Question

need some to show me step by step on how to do the attachment problem

Answer 1

i'll just check out derivative of arcsin x/3 - to make sure

Answer 2

there should be no negative in front of, 2arcsin(x/3)

Answer 3

2 arcsin (x/3) right?

Answer 4

yes

Answer 5

derivative of arcsin x/3 = 1 / sqrt (3^2 - x^2) = 1 / sqrt(9 - x^2)
sorry - my memory failed me there

so the correct answer is 2 / sqrt (9 - x^2)

option 4

Answer 6

forget chain rule thing

Answer 7

how do did you get 3^(2) inside the square root?

Answer 8

its a standard derivative

derivative of arcsin x/a = 1 / sqrt (a^2 - x^2)

Answer 9

ok is that always the case for the other trig function like arctan x/a, arccos x/a, arccot x/a, arccsc x/a, arcsec x/a? Also what if the problem was arcsin(2x) what would that answer be?

Answer 10

because in the question you just did there was fraction inside the trig function, but what if it was a whole number like 2X instead of x/3

Answer 11

ok - yes there are standard forms for arcos, arctan etc

Answer 12

because the think that confusing me that the derivative of arcsin is 1/sqrt(1-x^(2)), so in this problem you treat the 1 in the square root like a

Answer 13

also in this problem what happen to the x/3 once you take the derivative which should equal 1/3? The chain rule is when take the derivative of the outside first then the inside.

Answer 14

in the case of arcsin 2x you would use the chain rule
derivative of 2x is 2
derivative of arcsin u is 1 / sqrt(1 - u^2) u = 2x
so derivative is

2 * 1 / sqrt (1 - (2x)^2) = 2 / sqrt (1 - 4x^2)

Answer 15

for arcsin x the a is replaced by 1 so its 1 / sqrt ( 1^2 - x^2)

Answer 16

so are not suppose to take the derivative of the inside? because it seems like your just taking out a 3 from the inside.

Answer 17

Also when you said u=2x shouldn't you divide the 2 to the other side so the x can be by itself the substitution to work, u/2=x

Answer 18

no the 'inside' function is 2x and derivative of 2x is 2
let me illustrate the chain rule with a simpler problem

f(x) = sin 3x find f'(x)

let y = sin 3x
let u = 3x so du/dx = 3
y = sin u so dy/du = cos u

therefore dy/dx = dy/du * du/dx = 3 cos u

now replace u by 3x :-

dy/dx = 3 cos 3x

Answer 19

maybe u prefer to use the f' notation than dy/dx - i find the dy/dx notation easier

Answer 20

especially when it comes to thing like chain rule

Answer 21

yeah, but the only thing that is confusing me is the number that are inside the trig function like when you had x/3 we decide for the 3 on the bottom a, but we never took the derivative of it. for the problem that was 2x we took the derivative of it then used u-substitution and totally ignore the a in the square root

Answer 22

right - i see your problem - i could have solved the original problem using the chain rule - letting u = x/3 but it would have involved tedious algebra - its much easier to use the standard forms.

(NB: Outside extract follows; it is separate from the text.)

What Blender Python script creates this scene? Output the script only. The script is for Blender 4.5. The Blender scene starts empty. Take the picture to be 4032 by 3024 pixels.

For example you can differentiate sin x from first principles but its far easier to use standard form cos x.

Answer 23

i just forgot the standard form!

Answer 24

for sin 2x, why is a not equal 2 and why is the 2 on top?

Answer 25

you didn't use standard-form for arcsin2x

Answer 26

no - well theres not a standard form for every function - and it wasnt a difficult one to solve

Answer 27

i dont know who decides standard forms...

Answer 28

so how do you know when to use standard-forms

Answer 29

but it makes sense in the case of arcsin x/a etc because they are awkward to do

Answer 30

well commit them to memory - they are in all the textbooks

Answer 31

I guess, but thanks for helping and trying to explain thing out to me

Answer 32

no problem

Answer 33

calculus is not the easiest of subjects

Answer 34

you kidding, lol

Answer 35

lol